1. At the core, lithium-ion batteries are expensive per WHr. There is no getting around this. Lower bound is around 50 cents per WHr for an assembled pack, retail pricing. So for 1000 WHr which is what I would consider to be just good enough to actually go places and do things at speeds that are competitive with car travel. So that's around 500 dollars alone in the battery pack.
2. Good motors are ultimately still a lot of money. A G510.1000 from Bafang is what I would consider right around what is actually useful. So call it 600 dollars for the motor, throttle, display, etc...
3. A bike for the base will end up being somewhere around 1500 USD street price, especially if you want full suspension and components that aren't Walmart bike tier where the fork is downright dangerous, brakes that don't work properly, derailleurs that take forever to shift, etc.

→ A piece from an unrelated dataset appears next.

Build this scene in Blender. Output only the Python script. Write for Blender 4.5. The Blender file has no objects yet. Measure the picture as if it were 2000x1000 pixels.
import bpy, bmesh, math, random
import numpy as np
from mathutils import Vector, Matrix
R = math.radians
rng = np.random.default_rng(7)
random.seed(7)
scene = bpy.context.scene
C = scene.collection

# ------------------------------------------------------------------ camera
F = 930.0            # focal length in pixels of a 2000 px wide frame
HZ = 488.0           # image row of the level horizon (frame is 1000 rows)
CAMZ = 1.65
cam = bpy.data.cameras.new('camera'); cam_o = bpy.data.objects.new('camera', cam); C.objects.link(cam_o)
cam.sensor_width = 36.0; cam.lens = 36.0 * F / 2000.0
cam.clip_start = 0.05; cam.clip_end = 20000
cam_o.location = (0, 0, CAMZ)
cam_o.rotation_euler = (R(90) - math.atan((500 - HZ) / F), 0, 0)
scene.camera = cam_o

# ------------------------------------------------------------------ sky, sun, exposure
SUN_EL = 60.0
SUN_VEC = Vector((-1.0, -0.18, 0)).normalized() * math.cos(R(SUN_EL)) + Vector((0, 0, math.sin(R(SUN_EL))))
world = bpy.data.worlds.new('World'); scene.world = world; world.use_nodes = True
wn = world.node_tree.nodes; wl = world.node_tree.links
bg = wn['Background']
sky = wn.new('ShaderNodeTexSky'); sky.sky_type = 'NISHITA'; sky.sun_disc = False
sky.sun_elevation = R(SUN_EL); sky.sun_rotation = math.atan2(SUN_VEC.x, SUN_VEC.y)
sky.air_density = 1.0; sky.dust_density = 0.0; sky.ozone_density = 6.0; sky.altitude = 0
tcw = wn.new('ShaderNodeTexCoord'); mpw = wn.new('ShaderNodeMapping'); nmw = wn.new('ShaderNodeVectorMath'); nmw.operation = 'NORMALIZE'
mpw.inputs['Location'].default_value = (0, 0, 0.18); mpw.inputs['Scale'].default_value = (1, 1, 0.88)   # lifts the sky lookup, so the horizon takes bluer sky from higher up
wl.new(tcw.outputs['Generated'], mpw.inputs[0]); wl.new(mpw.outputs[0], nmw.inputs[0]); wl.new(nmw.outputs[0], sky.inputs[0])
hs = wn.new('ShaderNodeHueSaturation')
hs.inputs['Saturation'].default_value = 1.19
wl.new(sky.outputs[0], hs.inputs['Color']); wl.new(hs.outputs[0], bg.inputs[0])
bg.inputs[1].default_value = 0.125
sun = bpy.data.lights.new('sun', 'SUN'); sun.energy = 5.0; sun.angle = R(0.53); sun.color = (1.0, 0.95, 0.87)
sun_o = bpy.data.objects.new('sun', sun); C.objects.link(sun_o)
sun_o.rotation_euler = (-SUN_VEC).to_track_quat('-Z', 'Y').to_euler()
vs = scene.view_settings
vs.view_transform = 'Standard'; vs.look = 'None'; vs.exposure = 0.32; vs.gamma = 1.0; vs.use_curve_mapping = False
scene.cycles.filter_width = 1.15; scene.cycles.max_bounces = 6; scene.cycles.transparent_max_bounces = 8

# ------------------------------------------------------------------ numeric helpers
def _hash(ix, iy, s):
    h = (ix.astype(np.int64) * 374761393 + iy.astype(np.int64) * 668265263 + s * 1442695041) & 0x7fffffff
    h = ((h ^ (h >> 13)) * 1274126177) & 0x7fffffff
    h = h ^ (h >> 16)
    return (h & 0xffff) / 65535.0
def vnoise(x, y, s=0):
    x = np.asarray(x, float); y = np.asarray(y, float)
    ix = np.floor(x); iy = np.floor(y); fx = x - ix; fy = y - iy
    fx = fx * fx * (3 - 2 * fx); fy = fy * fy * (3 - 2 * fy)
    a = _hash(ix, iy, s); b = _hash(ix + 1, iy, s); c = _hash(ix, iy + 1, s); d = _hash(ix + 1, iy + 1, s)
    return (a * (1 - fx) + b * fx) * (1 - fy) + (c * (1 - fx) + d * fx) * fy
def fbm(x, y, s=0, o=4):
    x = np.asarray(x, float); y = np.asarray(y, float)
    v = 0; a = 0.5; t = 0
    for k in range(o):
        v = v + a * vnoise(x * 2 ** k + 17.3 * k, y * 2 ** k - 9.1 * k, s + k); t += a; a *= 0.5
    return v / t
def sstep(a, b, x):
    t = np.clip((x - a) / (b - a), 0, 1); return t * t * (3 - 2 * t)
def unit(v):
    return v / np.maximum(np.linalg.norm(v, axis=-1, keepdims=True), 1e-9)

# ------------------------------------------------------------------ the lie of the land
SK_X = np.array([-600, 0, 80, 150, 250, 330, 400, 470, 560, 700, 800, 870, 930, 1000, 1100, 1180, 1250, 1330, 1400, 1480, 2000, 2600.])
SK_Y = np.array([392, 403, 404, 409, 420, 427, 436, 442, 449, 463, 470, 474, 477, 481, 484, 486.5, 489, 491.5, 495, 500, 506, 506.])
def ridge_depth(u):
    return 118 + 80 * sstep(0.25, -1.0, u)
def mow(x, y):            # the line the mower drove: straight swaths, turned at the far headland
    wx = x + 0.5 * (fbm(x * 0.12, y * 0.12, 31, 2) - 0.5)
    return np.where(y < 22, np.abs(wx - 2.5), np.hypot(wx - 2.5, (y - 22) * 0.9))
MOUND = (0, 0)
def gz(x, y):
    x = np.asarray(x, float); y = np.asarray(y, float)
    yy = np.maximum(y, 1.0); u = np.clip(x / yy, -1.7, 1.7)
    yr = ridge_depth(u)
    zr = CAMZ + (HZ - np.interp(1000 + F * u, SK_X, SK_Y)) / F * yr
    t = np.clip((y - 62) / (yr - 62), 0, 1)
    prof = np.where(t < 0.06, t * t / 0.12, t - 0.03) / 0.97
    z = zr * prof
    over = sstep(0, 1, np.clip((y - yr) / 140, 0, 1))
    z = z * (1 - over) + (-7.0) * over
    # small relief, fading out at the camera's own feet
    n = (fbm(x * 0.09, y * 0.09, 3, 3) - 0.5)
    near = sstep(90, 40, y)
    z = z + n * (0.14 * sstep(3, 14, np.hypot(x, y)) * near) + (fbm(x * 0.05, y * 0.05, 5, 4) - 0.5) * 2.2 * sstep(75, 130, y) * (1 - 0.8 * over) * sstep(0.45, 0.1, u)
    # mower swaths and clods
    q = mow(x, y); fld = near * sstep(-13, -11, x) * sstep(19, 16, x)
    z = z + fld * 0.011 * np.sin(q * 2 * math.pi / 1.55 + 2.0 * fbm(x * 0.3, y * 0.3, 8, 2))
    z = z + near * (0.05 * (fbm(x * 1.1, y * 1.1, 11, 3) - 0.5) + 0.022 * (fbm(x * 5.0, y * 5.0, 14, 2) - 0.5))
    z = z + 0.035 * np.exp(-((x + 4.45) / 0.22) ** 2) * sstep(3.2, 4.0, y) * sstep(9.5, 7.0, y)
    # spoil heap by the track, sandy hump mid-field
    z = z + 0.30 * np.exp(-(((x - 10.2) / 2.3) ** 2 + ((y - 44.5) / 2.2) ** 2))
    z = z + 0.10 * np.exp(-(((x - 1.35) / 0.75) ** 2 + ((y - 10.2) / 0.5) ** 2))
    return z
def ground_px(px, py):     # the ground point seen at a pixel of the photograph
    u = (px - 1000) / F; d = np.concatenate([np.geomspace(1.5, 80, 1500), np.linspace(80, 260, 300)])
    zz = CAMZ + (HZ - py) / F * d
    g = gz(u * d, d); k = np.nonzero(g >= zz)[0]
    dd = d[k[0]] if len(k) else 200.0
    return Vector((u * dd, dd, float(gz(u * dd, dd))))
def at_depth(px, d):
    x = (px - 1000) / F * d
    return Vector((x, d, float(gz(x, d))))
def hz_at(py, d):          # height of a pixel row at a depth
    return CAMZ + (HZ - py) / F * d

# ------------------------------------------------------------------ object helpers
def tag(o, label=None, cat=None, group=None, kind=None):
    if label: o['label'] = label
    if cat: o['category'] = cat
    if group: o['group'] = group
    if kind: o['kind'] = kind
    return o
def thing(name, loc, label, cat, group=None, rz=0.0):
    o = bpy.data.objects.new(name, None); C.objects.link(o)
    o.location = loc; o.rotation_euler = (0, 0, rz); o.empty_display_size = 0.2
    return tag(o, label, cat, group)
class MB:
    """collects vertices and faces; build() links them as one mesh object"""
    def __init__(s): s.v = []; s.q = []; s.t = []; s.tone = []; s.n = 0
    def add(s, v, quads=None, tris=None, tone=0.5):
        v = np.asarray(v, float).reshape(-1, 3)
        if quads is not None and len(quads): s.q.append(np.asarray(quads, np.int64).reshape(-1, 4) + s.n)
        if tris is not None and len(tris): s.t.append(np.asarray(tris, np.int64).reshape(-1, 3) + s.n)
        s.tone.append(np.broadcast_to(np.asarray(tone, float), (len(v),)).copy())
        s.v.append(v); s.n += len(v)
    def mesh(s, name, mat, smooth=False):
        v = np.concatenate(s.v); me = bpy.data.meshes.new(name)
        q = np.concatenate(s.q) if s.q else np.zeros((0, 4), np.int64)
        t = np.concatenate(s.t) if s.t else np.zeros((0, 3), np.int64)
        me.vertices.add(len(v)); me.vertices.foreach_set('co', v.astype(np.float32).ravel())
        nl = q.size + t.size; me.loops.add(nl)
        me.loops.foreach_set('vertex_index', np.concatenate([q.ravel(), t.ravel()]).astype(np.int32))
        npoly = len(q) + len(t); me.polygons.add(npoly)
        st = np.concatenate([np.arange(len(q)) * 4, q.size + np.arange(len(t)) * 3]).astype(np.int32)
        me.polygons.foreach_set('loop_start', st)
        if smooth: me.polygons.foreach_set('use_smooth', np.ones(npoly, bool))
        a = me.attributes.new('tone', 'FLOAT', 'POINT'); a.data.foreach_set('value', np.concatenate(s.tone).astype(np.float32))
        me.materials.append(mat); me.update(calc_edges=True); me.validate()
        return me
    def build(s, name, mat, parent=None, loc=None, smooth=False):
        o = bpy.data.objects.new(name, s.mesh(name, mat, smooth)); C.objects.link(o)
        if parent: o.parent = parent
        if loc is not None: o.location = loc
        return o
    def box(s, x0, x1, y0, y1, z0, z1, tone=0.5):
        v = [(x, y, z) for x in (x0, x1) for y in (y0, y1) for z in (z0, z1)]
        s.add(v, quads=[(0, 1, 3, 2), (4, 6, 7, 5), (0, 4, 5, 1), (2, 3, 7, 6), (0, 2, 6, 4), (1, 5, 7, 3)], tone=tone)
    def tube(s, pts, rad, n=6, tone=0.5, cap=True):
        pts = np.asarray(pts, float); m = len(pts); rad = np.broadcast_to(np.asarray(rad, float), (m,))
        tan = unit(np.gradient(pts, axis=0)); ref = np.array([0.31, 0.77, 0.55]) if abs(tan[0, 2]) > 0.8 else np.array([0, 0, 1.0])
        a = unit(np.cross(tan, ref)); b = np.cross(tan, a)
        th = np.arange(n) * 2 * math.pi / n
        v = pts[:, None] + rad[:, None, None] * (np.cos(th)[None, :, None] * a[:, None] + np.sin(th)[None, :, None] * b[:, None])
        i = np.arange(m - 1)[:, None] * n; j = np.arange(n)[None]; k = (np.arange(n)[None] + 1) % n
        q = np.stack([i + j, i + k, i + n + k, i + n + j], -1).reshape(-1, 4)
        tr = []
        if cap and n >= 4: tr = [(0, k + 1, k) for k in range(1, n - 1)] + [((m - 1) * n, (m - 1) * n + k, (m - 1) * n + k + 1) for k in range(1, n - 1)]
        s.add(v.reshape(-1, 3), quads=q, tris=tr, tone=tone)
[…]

4. Add 25% because of the US tariffs.
You're at 3.3k and this doesn't even include customer support, a warranty, or anything really. Let's be kind and say the model is direct to consumer with no middlemen and we only do remote support and leave LBS labor charges to the consumer. 3800 USD is around what you get.
Is the BOM cheaper? Yes. Are you actually going to get that price? I'm very doubtful about that. And before you say that the ~15% margin the ebike OEM makes is excessive, that's the price you pay for being able to actually do things like chargebacks if their support violates their warranty terms.
I will say though this makes certain assumptions like you don't want a carbon fiber frame, you don't want super high end bike components, etc. You can easily make a bike that costs 7-8k before electrification if you start going down that path.